Opuszczony budynek w Szczakowej przy ulicy Jagiellońskiej to dla bezdomnego pana Ignacego jedyne schronienie. To jest jego dom. Rozmawialiśmy dziś z panem Ignacym, bo zaniepokoił nas jego widok, nie ruszał się, nie odpowiadał nam początkowo na pytania. Razem z mieszkańcem Szczakowej panem Zygmuntem,udało nam się nawiązać kontakt z bezdomnym, a następnie z nim porozmawiać przed kamerą, na temat swojej bezdomności.

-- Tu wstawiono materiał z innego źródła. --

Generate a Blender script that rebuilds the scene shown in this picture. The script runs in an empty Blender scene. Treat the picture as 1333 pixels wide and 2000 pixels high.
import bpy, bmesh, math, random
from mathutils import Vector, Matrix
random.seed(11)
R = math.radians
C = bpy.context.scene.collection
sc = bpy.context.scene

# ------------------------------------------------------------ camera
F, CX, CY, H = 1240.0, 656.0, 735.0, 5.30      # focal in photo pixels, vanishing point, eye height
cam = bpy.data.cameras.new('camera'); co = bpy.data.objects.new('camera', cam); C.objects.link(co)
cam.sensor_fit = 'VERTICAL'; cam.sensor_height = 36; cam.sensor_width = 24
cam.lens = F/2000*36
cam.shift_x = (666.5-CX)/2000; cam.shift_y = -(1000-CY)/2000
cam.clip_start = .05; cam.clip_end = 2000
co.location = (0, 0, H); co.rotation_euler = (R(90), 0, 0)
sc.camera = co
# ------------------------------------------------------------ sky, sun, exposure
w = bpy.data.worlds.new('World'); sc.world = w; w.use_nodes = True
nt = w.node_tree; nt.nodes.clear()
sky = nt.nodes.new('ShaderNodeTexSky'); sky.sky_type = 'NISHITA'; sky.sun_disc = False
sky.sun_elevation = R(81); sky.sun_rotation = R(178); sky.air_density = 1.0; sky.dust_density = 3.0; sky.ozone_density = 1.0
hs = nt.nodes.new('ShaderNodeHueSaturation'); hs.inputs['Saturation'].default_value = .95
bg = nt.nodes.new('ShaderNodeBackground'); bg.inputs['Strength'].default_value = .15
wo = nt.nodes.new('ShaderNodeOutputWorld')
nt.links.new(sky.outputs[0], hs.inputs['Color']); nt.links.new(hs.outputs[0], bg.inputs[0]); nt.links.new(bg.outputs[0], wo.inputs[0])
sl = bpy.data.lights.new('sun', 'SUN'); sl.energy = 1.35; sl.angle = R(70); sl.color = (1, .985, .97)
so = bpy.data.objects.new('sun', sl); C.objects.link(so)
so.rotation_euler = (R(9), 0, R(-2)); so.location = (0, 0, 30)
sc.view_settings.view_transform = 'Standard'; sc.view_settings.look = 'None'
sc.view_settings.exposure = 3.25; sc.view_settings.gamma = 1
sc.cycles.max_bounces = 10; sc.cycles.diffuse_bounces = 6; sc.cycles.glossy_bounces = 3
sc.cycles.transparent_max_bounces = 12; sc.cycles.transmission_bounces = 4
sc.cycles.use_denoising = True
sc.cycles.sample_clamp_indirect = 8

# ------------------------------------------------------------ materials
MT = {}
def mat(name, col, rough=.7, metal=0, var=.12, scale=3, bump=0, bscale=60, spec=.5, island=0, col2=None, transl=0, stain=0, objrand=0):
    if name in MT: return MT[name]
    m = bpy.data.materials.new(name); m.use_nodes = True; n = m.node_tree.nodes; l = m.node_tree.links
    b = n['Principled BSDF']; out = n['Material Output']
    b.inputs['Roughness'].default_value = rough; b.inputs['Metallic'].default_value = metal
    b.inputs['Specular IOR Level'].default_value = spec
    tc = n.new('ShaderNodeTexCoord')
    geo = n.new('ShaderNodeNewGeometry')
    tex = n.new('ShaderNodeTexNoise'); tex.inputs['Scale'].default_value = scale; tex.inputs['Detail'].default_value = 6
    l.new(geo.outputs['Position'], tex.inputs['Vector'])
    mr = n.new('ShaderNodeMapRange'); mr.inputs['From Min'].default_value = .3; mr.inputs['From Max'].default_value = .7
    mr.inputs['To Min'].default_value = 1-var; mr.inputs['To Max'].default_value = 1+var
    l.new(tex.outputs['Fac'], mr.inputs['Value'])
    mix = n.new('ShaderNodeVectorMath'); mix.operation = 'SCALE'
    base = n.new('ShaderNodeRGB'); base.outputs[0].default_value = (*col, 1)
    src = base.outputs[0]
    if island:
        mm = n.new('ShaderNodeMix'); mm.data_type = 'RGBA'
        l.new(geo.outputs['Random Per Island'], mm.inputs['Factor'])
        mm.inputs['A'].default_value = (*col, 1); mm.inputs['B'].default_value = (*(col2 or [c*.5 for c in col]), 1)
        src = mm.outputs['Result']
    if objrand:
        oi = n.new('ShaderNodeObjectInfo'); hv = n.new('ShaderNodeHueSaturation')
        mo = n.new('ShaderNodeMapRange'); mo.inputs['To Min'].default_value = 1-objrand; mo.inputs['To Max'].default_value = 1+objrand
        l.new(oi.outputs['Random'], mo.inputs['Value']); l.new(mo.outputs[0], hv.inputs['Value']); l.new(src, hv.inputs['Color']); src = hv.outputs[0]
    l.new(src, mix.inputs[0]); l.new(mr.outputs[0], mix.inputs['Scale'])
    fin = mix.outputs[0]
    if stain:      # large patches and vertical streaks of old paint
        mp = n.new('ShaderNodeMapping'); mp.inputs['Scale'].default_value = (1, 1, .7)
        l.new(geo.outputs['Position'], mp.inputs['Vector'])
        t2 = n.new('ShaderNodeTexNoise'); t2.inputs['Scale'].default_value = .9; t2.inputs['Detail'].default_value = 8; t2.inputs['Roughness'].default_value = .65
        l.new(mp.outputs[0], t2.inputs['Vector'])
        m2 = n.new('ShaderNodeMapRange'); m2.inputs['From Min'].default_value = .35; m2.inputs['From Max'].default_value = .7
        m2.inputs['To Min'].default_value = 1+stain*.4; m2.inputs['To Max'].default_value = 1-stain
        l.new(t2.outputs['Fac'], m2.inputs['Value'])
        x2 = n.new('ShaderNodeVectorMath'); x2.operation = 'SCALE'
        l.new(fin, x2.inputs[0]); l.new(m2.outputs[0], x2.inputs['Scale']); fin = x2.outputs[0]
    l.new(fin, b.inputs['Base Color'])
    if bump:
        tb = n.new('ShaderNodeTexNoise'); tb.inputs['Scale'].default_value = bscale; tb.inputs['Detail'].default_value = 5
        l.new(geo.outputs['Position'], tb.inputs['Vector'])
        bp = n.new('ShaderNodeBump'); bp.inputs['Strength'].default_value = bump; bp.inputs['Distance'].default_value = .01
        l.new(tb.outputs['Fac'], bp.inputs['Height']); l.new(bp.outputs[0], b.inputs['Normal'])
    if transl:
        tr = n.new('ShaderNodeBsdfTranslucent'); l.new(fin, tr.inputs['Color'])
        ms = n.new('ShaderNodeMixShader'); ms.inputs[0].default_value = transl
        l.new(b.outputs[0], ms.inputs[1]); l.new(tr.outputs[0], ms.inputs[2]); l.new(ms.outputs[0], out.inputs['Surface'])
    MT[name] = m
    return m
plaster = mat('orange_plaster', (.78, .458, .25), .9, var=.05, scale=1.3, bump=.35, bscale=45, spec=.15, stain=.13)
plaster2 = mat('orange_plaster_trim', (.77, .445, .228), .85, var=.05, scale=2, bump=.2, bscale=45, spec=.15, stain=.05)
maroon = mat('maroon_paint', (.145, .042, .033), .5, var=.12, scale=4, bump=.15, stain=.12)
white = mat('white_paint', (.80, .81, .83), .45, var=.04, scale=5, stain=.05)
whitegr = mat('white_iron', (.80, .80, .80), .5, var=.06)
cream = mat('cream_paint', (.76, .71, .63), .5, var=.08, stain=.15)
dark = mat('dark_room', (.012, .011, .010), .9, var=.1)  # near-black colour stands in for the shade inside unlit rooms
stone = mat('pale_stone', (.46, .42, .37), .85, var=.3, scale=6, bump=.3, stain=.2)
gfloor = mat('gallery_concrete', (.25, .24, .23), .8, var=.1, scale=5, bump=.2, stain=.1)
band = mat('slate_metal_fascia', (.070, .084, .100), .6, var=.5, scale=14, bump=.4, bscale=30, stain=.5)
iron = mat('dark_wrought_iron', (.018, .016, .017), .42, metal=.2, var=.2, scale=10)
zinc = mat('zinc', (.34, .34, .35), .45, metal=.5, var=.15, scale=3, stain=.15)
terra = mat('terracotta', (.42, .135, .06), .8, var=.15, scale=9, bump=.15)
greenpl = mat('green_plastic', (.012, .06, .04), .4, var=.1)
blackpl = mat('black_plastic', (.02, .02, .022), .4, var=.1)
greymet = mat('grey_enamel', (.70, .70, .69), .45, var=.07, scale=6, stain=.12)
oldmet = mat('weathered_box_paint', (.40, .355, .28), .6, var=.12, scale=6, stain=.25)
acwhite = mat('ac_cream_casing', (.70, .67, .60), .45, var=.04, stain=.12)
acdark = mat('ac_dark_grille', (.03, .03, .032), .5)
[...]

Pan Ignacy powiedział nam, że gdyby mógł cofnąć czas, zmieniłby wszystko w swoim życiu. Aktualnie nie ma środków do życia, jada co drugi dzień. Jak znajdzie coś, co nadaje się do sprzedaży na złom, kupuje sobie wtedy jedzenie. Na moje pytanie, czy pije alkohol, powiedział, że tak, nie ukrywa tego, ale nie ma motywacji ani sensu na lepsze jutro, by z tym skończyć. Bardzo by chciał zmienić swoje życie, nie chce mieszkać na ulicy, pić też nie będzie, tylko by ktoś wyciągnął do niego rękę. Zapytaliśmy pana Ignacego, czy jak by miał dostać pomoc, pracę, szanse na normalne życie, czy bez wahania by je odmienił i czy w ogóle chce pomocy? Odpowiedział: Oczywiście, tak bardzo bym chciał zmienić swoje życie, tylko kto mi pomoże? Nie ma kto? A bardzo bym chciał.
Nasza redakcja zgłosi do odpowiednich instytucji apel pana Ignacego, może będzie się mu dało jakoś pomóc, jeśli oczywiście to, co nam powiedział, będzie prawdą i z tej pomocy skorzysta. Do sprawy pana Ignacego jeszcze powrócimy.